Education and training: How should we integrate critical AI literacy into education, ensuring that students understand not only AI’s capabilities and limitations, but also its material foundations and their histories (e.g. resource extraction, energy use, data infrastructures) and ethical implications (e.g. bias, surveillance, accountability)? What pedagogical approaches effectively build critical AI literacy?

(3) Conducting research on and about the history of AI

As historians, we can also contribute to major developments in AI. Research at the intersection of STEM and the humanities has become increasingly important since the 1970s, and historians have a specific contribution to make: providing historical perspectives, whether long-term (the human quest to simulate life in its own image, from the golem to the mechanical Turk) or short-term (the history of computer science itself).
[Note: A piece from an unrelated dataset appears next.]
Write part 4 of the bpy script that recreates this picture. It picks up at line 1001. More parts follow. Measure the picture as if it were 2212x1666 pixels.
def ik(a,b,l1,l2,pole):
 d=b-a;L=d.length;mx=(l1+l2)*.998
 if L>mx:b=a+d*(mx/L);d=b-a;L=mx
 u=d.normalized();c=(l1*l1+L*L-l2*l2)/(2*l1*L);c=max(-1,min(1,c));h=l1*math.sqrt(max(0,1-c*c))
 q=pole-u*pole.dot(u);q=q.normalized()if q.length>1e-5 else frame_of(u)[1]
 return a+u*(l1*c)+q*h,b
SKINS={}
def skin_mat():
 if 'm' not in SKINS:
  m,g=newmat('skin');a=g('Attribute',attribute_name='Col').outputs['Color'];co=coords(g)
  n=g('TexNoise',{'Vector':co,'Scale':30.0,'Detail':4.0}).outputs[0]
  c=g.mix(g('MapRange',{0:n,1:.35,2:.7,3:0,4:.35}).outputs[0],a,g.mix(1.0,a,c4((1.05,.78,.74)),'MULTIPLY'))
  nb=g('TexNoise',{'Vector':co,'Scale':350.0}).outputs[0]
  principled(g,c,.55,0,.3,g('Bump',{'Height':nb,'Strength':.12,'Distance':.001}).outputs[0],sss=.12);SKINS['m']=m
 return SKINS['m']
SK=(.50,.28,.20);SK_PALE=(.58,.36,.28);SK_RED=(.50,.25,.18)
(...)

AI algorithms are deeply intertwined in complex socio-technical systems, where technology, institutions, and culture intersect.
We would welcome contributions that concentrate on any aspects of the history of AI, but would encourage those who focus on the history of simulation:  How have humans attempted to create artificial intelligence or simulate human cognition across different historical periods? What continuities and ruptures exist between pre-digital automata and contemporary AI systems?

Submission Guidelines

For the two-day conference, we invite you to submit proposals by March 1, 2026, for:

  1. workshops for (hands-on) presentations of projects, tools, or skills (90 minutes),
  2. or individual presentations (20 minutes)

Please submit a short CV and paper abstract of no more than 500 words to brigitte.dolenc@uni.lu by 1 March 2026. The conference will offer a dynamic, inclusive international forum. Although we favor in-person attendance of participants and presenters, facilities for hybrid participation will be provided with the aim of making the event as inclusive as possible.